Bitcoin bisa ditransfer ke negara mana saja di dunia jika terhubung dengan internet. Bitcoin akan disimpan ke dalam bitcoin wallet. Aplikasi wallet tersebut harus terpasang (installed) di gawai kedua belah pihak dengan personal computer atau laptop, tablet ataupun smartphone. Setelah memasang aplikasi wallet, maka pengguna akan mendapatkan bitcoin address.[8]

 

Saat ini, penggunaan Bitcoin bebas beroperasi dan telah digunakan oleh banyak negara, baik sebagai komoditas maupun disamakan kedudukannya seperti mata uang dalam melakukan transaksi.
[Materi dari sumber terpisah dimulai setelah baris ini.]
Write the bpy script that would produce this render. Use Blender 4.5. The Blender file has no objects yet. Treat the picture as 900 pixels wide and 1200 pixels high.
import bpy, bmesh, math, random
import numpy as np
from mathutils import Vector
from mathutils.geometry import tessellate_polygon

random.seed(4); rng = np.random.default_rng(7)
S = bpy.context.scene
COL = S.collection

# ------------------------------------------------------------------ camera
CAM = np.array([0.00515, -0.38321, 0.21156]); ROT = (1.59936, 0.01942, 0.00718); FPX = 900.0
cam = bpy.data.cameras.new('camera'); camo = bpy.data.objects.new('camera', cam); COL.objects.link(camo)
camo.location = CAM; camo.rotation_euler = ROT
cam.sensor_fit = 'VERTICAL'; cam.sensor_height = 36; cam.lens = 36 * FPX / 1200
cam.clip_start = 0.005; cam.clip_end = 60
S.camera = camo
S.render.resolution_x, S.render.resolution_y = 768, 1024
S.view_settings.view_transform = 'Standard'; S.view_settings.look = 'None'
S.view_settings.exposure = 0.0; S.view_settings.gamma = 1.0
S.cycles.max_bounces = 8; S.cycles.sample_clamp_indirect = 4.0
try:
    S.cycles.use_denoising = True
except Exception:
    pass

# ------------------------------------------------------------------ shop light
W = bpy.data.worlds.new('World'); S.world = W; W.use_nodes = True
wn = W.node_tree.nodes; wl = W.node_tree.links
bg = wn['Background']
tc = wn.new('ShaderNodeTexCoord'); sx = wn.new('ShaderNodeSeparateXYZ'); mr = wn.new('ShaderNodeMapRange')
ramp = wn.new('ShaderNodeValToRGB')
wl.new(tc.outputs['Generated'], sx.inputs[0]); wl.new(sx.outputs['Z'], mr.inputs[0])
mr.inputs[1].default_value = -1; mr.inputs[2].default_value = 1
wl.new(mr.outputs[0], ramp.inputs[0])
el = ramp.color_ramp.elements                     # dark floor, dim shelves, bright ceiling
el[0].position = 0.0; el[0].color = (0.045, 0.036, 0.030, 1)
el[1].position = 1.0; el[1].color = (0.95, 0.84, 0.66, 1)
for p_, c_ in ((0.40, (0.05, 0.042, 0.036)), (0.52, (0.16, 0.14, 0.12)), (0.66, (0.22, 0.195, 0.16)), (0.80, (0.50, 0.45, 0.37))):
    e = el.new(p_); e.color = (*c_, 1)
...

Namun, Bitcoin sering disalahgunakan oleh pelaku kejahatan untuk melakukan aksi-aksi kejahatan.

 

Di Indonesia, Bitcoin marak digunakan oleh para pelaku bisnis dalam berinvestasi dan bahkan karena sifatnya yang pseudonym (tidak menggunakan identitas asli) serta terdesentralisasi (tidak ada otoritas keuangan atau pihak ketiga yang mengawasi dan mengontrol transaksi) sehingga sering digunakan oleh pelaku-pelaku kejahatan dalam melakukan tindak pidana. Seperti, pencucian uang (suatu proses di mana hasil tindak pidana kemudian ditransformasi seakan menjadi seperti uang bersih atau dibelikan aset)[9], pendanaan terorisme (memberikan dana untuk kegiatan terorisme)[10], dan tindak pidana lainnya yang menggunakan media Bitcoin dalam bertransaksi. Hal tersebut menjadi permasalahan suatu negara dalam memberantas tindak pidana pencucian uang dan pendanaan terorisme.[11]

 

Memang belum ada aturan atau standar internasional yang berlaku secara global terkait dengan virtual currency,khususnya Bitcoin. Namun beberapa negara saat ini sedang mencoba untuk mengatur mengenai virtual currency dan ada juga negara lain, seperti Amerika Serikat, Tiongkok, dan Jepang, yang sudah mengaturnya.